当時、経験値も浅く能力も伴わず意識だけが高かった私は、困難ばかりのプロジェクト状況に対して独りで悲観し、勝手に責任を感じて、眠れぬ日々を過ごしていました。

人間って、睡眠が足りないと非常に危険な状態になるんですよね。睡眠不足で死ぬことはないと思うんですけど、冷静な判断ができなくなるのでふとした瞬間に死にたくなったりするんです。私も当時は追い込まれていて、本当にヤバい状態でした。
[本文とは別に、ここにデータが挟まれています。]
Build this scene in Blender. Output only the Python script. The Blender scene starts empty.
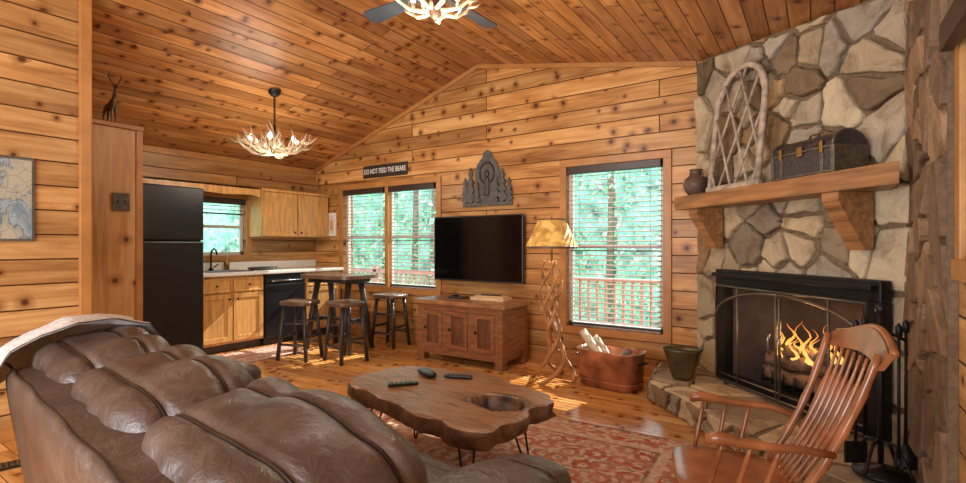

まさに千歳空港で缶詰作業をしていた最中、かなり異常な状態の私を北海道の温泉に連れ出してくれたのが、同じくプロジェクトメンバーであった木村さんでした。二人で温泉に入りながら、色んな話をしました。私を気遣ってくれていることを泣きながら実感しました。真っ裸で…笑

お陰様で私はなんとか踏ん張ることができたのですが、プロジェクトとしてはマネタイズスキームが確立できず、経営判断で終了となってしまいました。

でも、学校現場からは各種ICTソリューションによって時間と場所を超えた教育ができたことに対して、多大なる感謝のお言葉を頂きました。手間ばかりかかるし、ビジネススキーム的にはイケてなかったかもしれませんが、こんなにも喜んでくれる人達がいるんだったら、できる範囲で続けてみない?って木村さんが声かけしてくれました。

賛同した当時のメンバーで試行錯誤しながらプロジェクトを事業化し、約20年が経ちます。当時の木村さんと今の私は同い年です。この20年で本活動でサポートしたのは全国で約600校、活動に協力して頂いた企業は1,000社以上になります。

自分は後進の役に立ってるかな?といつも考えます。今の自分があるのは、あの時のあの人との出会いがあったからだと思える人生って、最高だと思うんですよね。

インターネットに全く情報をあげない木村理事長が、我々の活動を支援してくれている企業様のCSRレポートに載ってたので、ちょっと嬉しくて投稿してしまいました。これからも暖かく見守って頂けましたら幸いです。